Have you ever dreamed that you were standing on a mountaintop, arms spread open wide, revelling in the incredible sensation that you have just conquered the something larger than life? Have you ever then Facebook stalked people who actually have conquered your dream only to find that they were all fitness fanatics with selfie sticks, but no social life? Contrary to popular belief, conquering mountains is not only reserved for metaphors or the super fit. I have found some glorious mountains that even the average Joe would be able to scale.

If you consider yourself in reasonable shape and own a pair of decent hiking boots, there are actually mountains you can climb without the hassle of harnesses or intricate vertical ledge swings.

Mount Fuji

Mount Fuji, for one, is one of those postcard moments you can capture from the top and not just from the bottom. The best time of the year for a climb is July to September. The weather is reasonably good and there is no snow on the mountain. A climb to the top and back takes most people about 10 hours and it is quite easy to do on your own. If you are up for a treat, why not reserve one of the mountain huts available along the route – that way, you can catch the spectacular sunrise.

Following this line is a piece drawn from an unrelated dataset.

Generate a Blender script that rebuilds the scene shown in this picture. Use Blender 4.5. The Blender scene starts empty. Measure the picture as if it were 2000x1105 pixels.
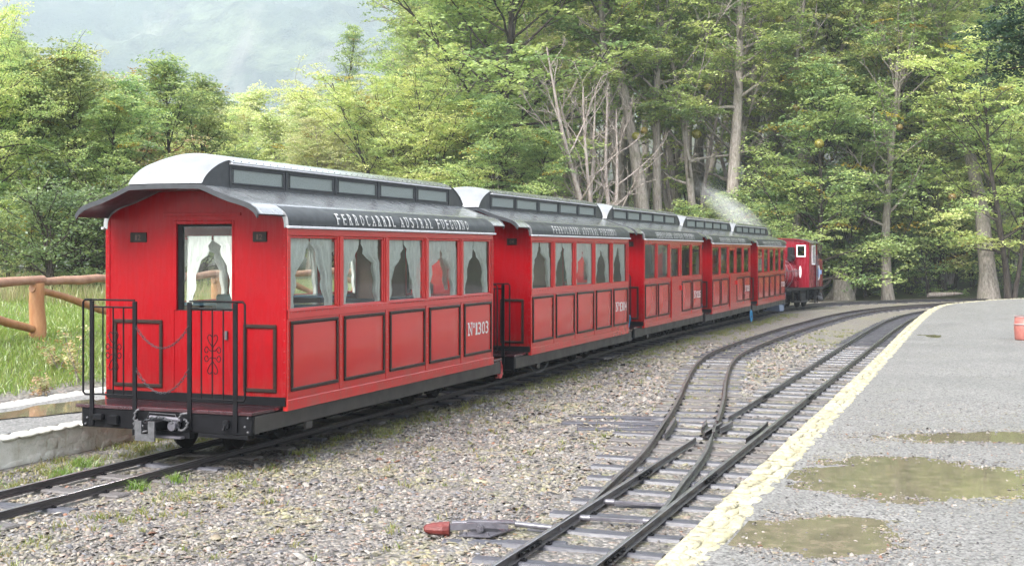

Australia is not really known for its summits, and its highest peak, Mount Kosciuszko is a relatively easy hike. In the winter, the mountain is used as a ski slope, so if you take the chairlift down, your hike is only about 5 hours. Alternatively, the journey without the shortcut takes about 7 hours.

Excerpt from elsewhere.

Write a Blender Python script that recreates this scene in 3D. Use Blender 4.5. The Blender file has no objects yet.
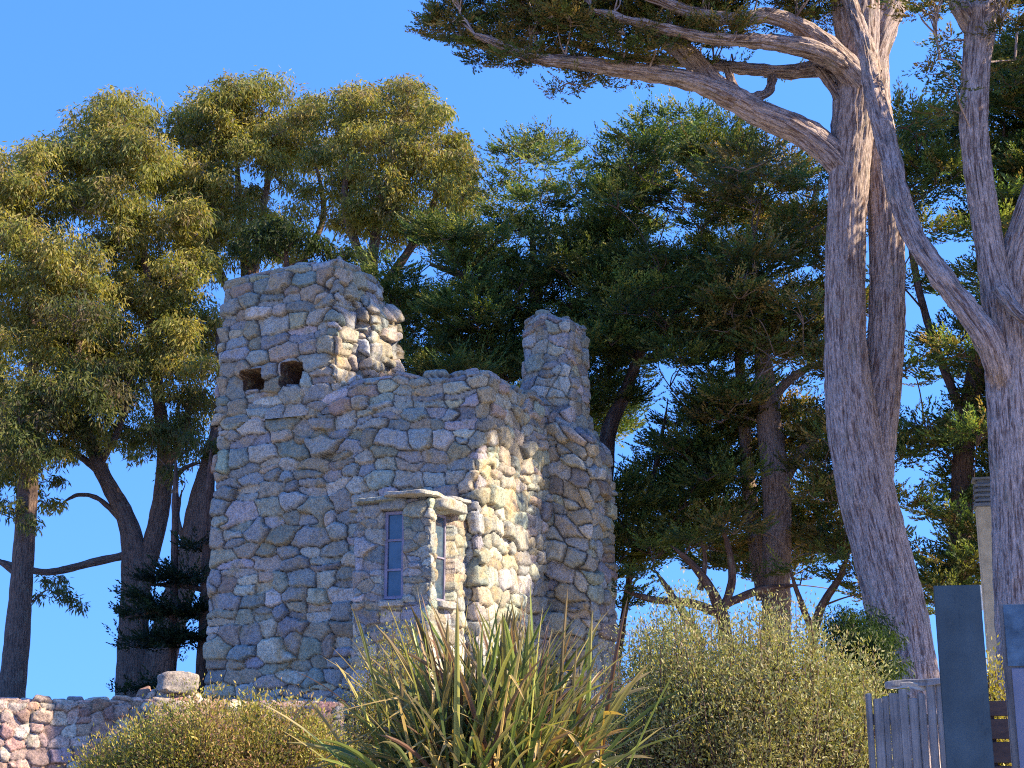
import bpy, math, random
import numpy as np
from mathutils import Vector

# ------------------------------------------------------------------ camera / light
R = math.radians
sc = bpy.context.scene
COL = sc.collection
PITCH, F, EYE = 14.0, 1400.0, 1.6
cam = bpy.data.objects.new('camera', bpy.data.cameras.new('camera'))
COL.objects.link(cam)
cam.location = (0, 0, EYE)
cam.rotation_euler = (R(90 + PITCH), 0, 0)
cam.data.sensor_width = 36.0
cam.data.lens = 36.0 * F / 1024.0
cam.data.clip_start = 0.1
cam.data.clip_end = 60000
sc.camera = cam

SUN_EL = 34.0
SUN_XY = (0.98, -0.20)                       # horizontal direction towards the sun
w = bpy.data.worlds.new("World"); sc.world = w; w.use_nodes = True
nt = w.node_tree; nt.nodes.clear()
sky = nt.nodes.new('ShaderNodeTexSky'); sky.sky_type = 'NISHITA'; sky.sun_disc = False
sky.sun_elevation = R(SUN_EL)
sky.sun_rotation = math.atan2(SUN_XY[0], SUN_XY[1])
sky.air_density = 1.0; sky.dust_density = 0.15; sky.ozone_density = 2.5
bg = nt.nodes.new('ShaderNodeBackground'); bg.inputs[1].default_value = 0.15
wo = nt.nodes.new('ShaderNodeOutputWorld')
tcw = nt.nodes.new('ShaderNodeTexCoord'); mpw = nt.nodes.new('ShaderNodeMapping')
mpw.inputs['Scale'].default_value = (1, 1, .58); mpw.inputs['Location'].default_value = (0, 0, .50)
hs = nt.nodes.new('ShaderNodeHueSaturation'); hs.inputs['Saturation'].default_value = 1.27; hs.inputs['Hue'].default_value = .512
nt.links.new(tcw.outputs['Generated'], mpw.inputs[0]); nt.links.new(mpw.outputs[0], sky.inputs[0])
nt.links.new(sky.outputs[0], hs.inputs['Color']); nt.links.new(hs.outputs[0], bg.inputs[0]); nt.links.new(bg.outputs[0], wo.inputs[0])

sl = bpy.data.lights.new('sun', 'SUN'); sl.energy = 3.1; sl.angle = R(0.5); sl.color = (1.0, 0.82, 0.56)
sun = bpy.data.objects.new('sun', sl); COL.objects.link(sun)
_h = math.hypot(*SUN_XY)
sd = Vector((SUN_XY[0] / _h * math.cos(R(SUN_EL)), SUN_XY[1] / _h * math.cos(R(SUN_EL)), math.sin(R(SUN_EL))))
sun.rotation_euler = sd.to_track_quat('Z', 'Y').to_euler(); sun.location = (30, -10, 40)

vs = sc.view_settings
vs.view_transform = 'Standard'; vs.look = 'None'; vs.gamma = 1; vs.use_curve_mapping = False
vs.exposure = 2.0
sc.cycles.max_bounces = 6; sc.cycles.diffuse_bounces = 4; sc.cycles.transmission_bounces = 3
sc.cycles.transparent_max_bounces = 4
sc.cycles.use_denoising = False; sc.cycles.filter_width = 1.1; sc.cycles.sample_clamp_indirect = 4

# ------------------------------------------------------------------ helpers
rng = np.random.default_rng(7)
cp, sp_ = math.cos(R(PITCH)), math.sin(R(PITCH))

def ray(px, py):
    a, b = (px - 512) / F, (384 - py) / F
    return np.array([a, cp - sp_ * b, sp_ + cp * b])

def P(px, py, Y):
    d = ray(px, py)
    return np.array([0, 0, EYE]) + d * (Y / d[1])

def hit(px, py, p0, n):
    d = ray(px, py); o = np.array([0, 0, EYE])
    return o + d * (np.dot(p0 - o, n) / np.dot(d, n))

def gz(y):
    return float(np.interp(y, [-50, 2, 12, 20, 28, 50, 75, 110, 160], [0, 0, 0.85, 0.85, 1.2, 1.3, 0.2, -6, -12]))

def thing(name, label, cat, loc, group=None):
    o = bpy.data.objects.new(name, None); COL.objects.link(o)
    o.location = tuple(float(v) for v in loc); o.empty_display_size = 0.3
    o['label'] = label; o['category'] = cat
    if group: o['group'] = group
    return o

def wloc(o):
    v = Vector((0, 0, 0))
    while o is not None: v = v + o.location; o = o.parent
    return v

def mesh_np(name, V, Q, mat, parent=None, smooth=False, col=None, vec=None, label=None, tri=None):
    V = np.asarray(V, dtype=np.float64); Q = np.asarray(Q, dtype=np.int64)
    k = Q.shape[1]
    if parent is not None:
        V = V - np.array(wloc(parent))
    me = bpy.data.meshes.new(name)
    me.vertices.add(len(V)); me.vertices.foreach_set('co', V.astype(np.float32).ravel())
    me.loops.add(Q.size); me.loops.foreach_set('vertex_index', Q.astype(np.int32).ravel())
    me.polygons.add(len(Q))
    me.polygons.foreach_set('loop_start', np.arange(0, Q.size, k, dtype=np.int32))
    me.polygons.foreach_set('use_smooth', np.full(len(Q), smooth, dtype=bool))
    if col is not None:
        a = me.attributes.new('Col', 'FLOAT_COLOR', 'POINT')
        c4 = np.ones((len(V), 4), dtype=np.float32); c4[:, :3] = col
        a.data.foreach_set('color', c4.ravel())
    if vec is not None:
        a = me.attributes.new('bark', 'FLOAT_VECTOR', 'POINT')
        a.data.foreach_set('vector', np.asarray(vec, dtype=np.float32).ravel())
    me.update(calc_edges=True)
    me.materials.append(mat)
    o = bpy.data.objects.new(name, me); COL.objects.link(o)
    if parent is not None: o.parent = parent
    if label: o['label'] = label
    return o

def hsh(ix, iy, iz, s=0):
    h = (ix.astype(np.int64) * 374761393 + iy.astype(np.int64) * 668265263 + iz.astype(np.int64) * 2147483647 + s * 144665) & 0xFFFFFFFF
    h = ((h ^ (h >> 13)) * 1274126177) & 0xFFFFFFFF
    h = (h ^ (h >> 16)) & 0xFFFFFF
    return h / float(0xFFFFFF)

def vn(x, y, z=None, s=0):
    if z is None: z = np.zeros_like(x)
    ix, iy, iz = np.floor(x), np.floor(y), np.floor(z)
    fx, fy, fz = x - ix, y - iy, z - iz
    fx = fx * fx * (3 - 2 * fx); fy = fy * fy * (3 - 2 * fy); fz = fz * fz * (3 - 2 * fz)
    r = 0
    for a in (0, 1):
        for b in (0, 1):
            for c in (0, 1):
                wgt = (fx if a else 1 - fx) * (fy if b else 1 - fy) * (fz if c else 1 - fz)
                r = r + wgt * hsh(ix + a, iy + b, iz + c, s)
    return r * 2 - 1

# ------------------------------------------------------------------ materials
def newmat(name):
    m = bpy.data.materials.new(name); m.use_nodes = True
    t = m.node_tree; b = t.nodes['Principled BSDF']
    b.inputs['Specular IOR Level'].default_value = 0.25
    return m, t, b

def N(t, typ, **kw):
    n = t.nodes.new(typ)
    for k, v in kw.items(): setattr(n, k, v)
    return n

def noise(t, vecsock, scale, detail=4, rough=0.6, scl=None):
    n = N(t, 'ShaderNodeTexNoise'); n.inputs['Scale'].default_value = scale
    n.inputs['Detail'].default_value = detail; n.inputs['Roughness'].default_value = rough
    if vecsock is not None:
        if scl:
            mp = N(t, 'ShaderNodeMapping'); mp.inputs['Scale'].default_value = scl
            t.links.new(vecsock, mp.inputs[0]); vecsock = mp.outputs[0]
        t.links.new(vecsock, n.inputs['Vector'])
    return n.outputs['Fac']

def ramp(t, fac, stops):
    r = N(t, 'ShaderNodeValToRGB'); e = r.color_ramp.elements
    while len(e) < len(stops): e.new(0.5)
    for i, (p, c) in enumerate(stops):
        e[i].position = p; e[i].color = (*c, 1) if len(c) == 3 else c
    t.links.new(fac, r.inputs[0]); return r.outputs[0]

def mix(t, fac, a, b, mode='MIX'):
    m = N(t, 'ShaderNodeMix', data_type='RGBA', blend_type=mode)
    for s, v in ((m.inputs[0], fac), (m.inputs[6], a), (m.inputs[7], b)):
        if isinstance(v, (int, float)): s.default_value = v
        elif isinstance(v, tuple): s.default_value = (*v, 1)
        else: t.links.new(v, s)
    return m.outputs[2]

def bump(t, h, strength, dist, bsdf):
    b = N(t, 'ShaderNodeBump'); b.inputs['Strength'].default_value = strength; b.inputs['Distance'].default_value = dist
    t.links.new(h, b.inputs['Height']); t.links.new(b.outputs[0], bsdf.inputs['Normal'])

def stone_mat(name, och=(0.36, 0.25, 0.11), amount=0.55):
    m, t, b = newmat(name)
    at = N(t, 'ShaderNodeAttribute', attribute_name='Col')
    tc = N(t, 'ShaderNodeTexCoord'); o = tc.outputs['Object']
    c = at.outputs['Color']
    c = mix(t, ramp(t, noise(t, o, 2.3, 5, .65), [(0.50, (0, 0, 0)), (0.68, (amount,) * 3)]), c, och)
    c = mix(t, ramp(t, noise(t, o, 4.1, 6, .7), [(0.55, (0, 0, 0)), (0.70, (.6,) * 3)]), c, (0.17, 0.19, 0.12))
    c = mix(t, ramp(t, noise(t, o, 7.0, 5, .7), [(0.60, (0, 0, 0)), (0.72, (.7,) * 3)]), c, (0.44, 0.42, 0.36))
    sp = ramp(t, noise(t, o, 38, 4, .75), [(0.32, (.42, .42, .42)), (0.5, (1, 1, 1)), (0.68, (1.4, 1.4, 1.4))])
    c = mix(t, 1.0, c, sp, 'MULTIPLY')
    c = mix(t, 1.0, c, ramp(t, noise(t, o, 11, 6, .8), [(0.34, (.55, .55, .58)), (0.5, (1, 1, 1)), (0.66, (1.25, 1.22, 1.15))]), 'MULTIPLY')
    t.links.new(c, b.inputs['Base Color']); b.inputs['Roughness'].default_value = 0.9
    bump(t, noise(t, o, 22, 8, .75), 0.75, 0.035, b)
    return m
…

Breithorn’s western summit in Switzerland is probably the most climbed peak in the Alps thanks to the Klein Matterhorn cable car. It takes climbers up to 300m below that summit. From there, you can head across and up a glacier. It is a bit technical and requires crampons (according to Wikipedia, crampons are traction devices that attached to footwear to improve mobility on snow and ice during ice climbing) and an ice axe. But who doesn’t want to climb a baby glacier?

Do your research

In any case, don’t just jump into it. Do your research first. Find out the best times of the year to ascend your mountain. Mental strength is almost as important as physical strength. Fitness is not all important, but it is important. For your first climb, choose a challenge that fits your level of expertise and your fitness level, preferably one that does not require a lot of ‘big words’ gear. If you are not confident enough to take on a peak on your own, join a mountain climbing club where you can meet like-minded climbers to take a hike with you. 

Organise your trip

Lastly, take into account that you may need to make a reservation, get a permit or organise some things ahead of time. Remember to leave only footprints behind and be aware of the impact climbing has on the local environment.

After all the trekking up slopes, it is impossible not to see Julie Andrews on a mountaintop with her family singing, “climb every mountain, swim every stream, and follow every rainbow till you find your dream”.

So on that high note…grab your gear.